* Begin DATA ROWS *

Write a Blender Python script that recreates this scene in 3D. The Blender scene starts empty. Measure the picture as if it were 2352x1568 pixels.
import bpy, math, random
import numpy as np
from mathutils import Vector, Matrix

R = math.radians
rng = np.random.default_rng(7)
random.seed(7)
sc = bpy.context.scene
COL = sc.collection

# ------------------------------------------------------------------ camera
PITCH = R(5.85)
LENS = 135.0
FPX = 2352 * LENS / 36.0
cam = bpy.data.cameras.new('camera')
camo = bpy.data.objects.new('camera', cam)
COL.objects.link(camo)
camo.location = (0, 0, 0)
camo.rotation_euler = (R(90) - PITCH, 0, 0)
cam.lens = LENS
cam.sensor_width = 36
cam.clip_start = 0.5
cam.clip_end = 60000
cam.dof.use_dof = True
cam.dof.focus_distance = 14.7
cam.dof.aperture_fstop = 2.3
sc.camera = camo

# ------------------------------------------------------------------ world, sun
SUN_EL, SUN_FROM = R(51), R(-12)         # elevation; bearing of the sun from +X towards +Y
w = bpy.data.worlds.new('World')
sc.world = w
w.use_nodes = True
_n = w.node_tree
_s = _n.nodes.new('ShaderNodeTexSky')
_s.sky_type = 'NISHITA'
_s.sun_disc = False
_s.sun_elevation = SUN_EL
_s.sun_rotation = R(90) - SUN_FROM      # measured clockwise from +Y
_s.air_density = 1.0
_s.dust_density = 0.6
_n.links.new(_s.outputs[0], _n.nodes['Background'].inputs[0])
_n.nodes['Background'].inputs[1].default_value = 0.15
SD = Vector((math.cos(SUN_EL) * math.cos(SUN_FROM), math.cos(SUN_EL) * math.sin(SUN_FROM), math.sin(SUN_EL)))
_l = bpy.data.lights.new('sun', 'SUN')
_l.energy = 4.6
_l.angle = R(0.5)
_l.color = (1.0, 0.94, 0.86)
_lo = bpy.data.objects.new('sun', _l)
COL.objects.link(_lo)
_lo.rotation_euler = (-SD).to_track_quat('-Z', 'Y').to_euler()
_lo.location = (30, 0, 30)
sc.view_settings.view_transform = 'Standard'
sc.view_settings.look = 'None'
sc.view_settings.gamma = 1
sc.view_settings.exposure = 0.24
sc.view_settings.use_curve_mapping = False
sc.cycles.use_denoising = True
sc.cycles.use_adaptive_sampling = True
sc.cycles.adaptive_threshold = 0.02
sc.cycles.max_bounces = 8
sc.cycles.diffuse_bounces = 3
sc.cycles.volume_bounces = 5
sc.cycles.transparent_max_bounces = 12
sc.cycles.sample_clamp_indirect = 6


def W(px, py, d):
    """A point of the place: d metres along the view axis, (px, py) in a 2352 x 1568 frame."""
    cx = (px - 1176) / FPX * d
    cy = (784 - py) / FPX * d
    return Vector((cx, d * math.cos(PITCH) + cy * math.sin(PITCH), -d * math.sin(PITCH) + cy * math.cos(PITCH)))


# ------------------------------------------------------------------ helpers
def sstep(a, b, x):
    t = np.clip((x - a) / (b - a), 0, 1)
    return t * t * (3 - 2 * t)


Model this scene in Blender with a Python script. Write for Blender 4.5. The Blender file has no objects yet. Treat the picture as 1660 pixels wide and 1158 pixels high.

* End DATA ROWS *

Take the lines above and print them exactly.

* FULL ANSWER
Write a Blender Python script that recreates this scene in 3D. The Blender scene starts empty. Measure the picture as if it were 2352x1568 pixels.
import bpy, math, random
import numpy as np
from mathutils import Vector, Matrix

R = math.radians
rng = np.random.default_rng(7)
random.seed(7)
sc = bpy.context.scene
COL = sc.collection

# ------------------------------------------------------------------ camera
PITCH = R(5.85)
LENS = 135.0
FPX = 2352 * LENS / 36.0
cam = bpy.data.cameras.new('camera')
camo = bpy.data.objects.new('camera', cam)
COL.objects.link(camo)
camo.location = (0, 0, 0)
camo.rotation_euler = (R(90) - PITCH, 0, 0)
cam.lens = LENS
cam.sensor_width = 36
cam.clip_start = 0.5
cam.clip_end = 60000
cam.dof.use_dof = True
cam.dof.focus_distance = 14.7
cam.dof.aperture_fstop = 2.3
sc.camera = camo

# ------------------------------------------------------------------ world, sun
SUN_EL, SUN_FROM = R(51), R(-12)         # elevation; bearing of the sun from +X towards +Y
w = bpy.data.worlds.new('World')
sc.world = w
w.use_nodes = True
_n = w.node_tree
_s = _n.nodes.new('ShaderNodeTexSky')
_s.sky_type = 'NISHITA'
_s.sun_disc = False
_s.sun_elevation = SUN_EL
_s.sun_rotation = R(90) - SUN_FROM      # measured clockwise from +Y
_s.air_density = 1.0
_s.dust_density = 0.6
_n.links.new(_s.outputs[0], _n.nodes['Background'].inputs[0])
_n.nodes['Background'].inputs[1].default_value = 0.15
SD = Vector((math.cos(SUN_EL) * math.cos(SUN_FROM), math.cos(SUN_EL) * math.sin(SUN_FROM), math.sin(SUN_EL)))
_l = bpy.data.lights.new('sun', 'SUN')
_l.energy = 4.6
_l.angle = R(0.5)
_l.color = (1.0, 0.94, 0.86)
_lo = bpy.data.objects.new('sun', _l)
COL.objects.link(_lo)
_lo.rotation_euler = (-SD).to_track_quat('-Z', 'Y').to_euler()
_lo.location = (30, 0, 30)
sc.view_settings.view_transform = 'Standard'
sc.view_settings.look = 'None'
sc.view_settings.gamma = 1
sc.view_settings.exposure = 0.24
sc.view_settings.use_curve_mapping = False
sc.cycles.use_denoising = True
sc.cycles.use_adaptive_sampling = True
sc.cycles.adaptive_threshold = 0.02
sc.cycles.max_bounces = 8
sc.cycles.diffuse_bounces = 3
sc.cycles.volume_bounces = 5
sc.cycles.transparent_max_bounces = 12
sc.cycles.sample_clamp_indirect = 6


def W(px, py, d):
    """A point of the place: d metres along the view axis, (px, py) in a 2352 x 1568 frame."""
    cx = (px - 1176) / FPX * d
    cy = (784 - py) / FPX * d
    return Vector((cx, d * math.cos(PITCH) + cy * math.sin(PITCH), -d * math.sin(PITCH) + cy * math.cos(PITCH)))


# ------------------------------------------------------------------ helpers
def sstep(a, b, x):
    t = np.clip((x - a) / (b - a), 0, 1)
    return t * t * (3 - 2 * t)


Model this scene in Blender with a Python script. Write for Blender 4.5. The Blender file has no objects yet. Treat the picture as 1660 pixels wide and 1158 pixels high.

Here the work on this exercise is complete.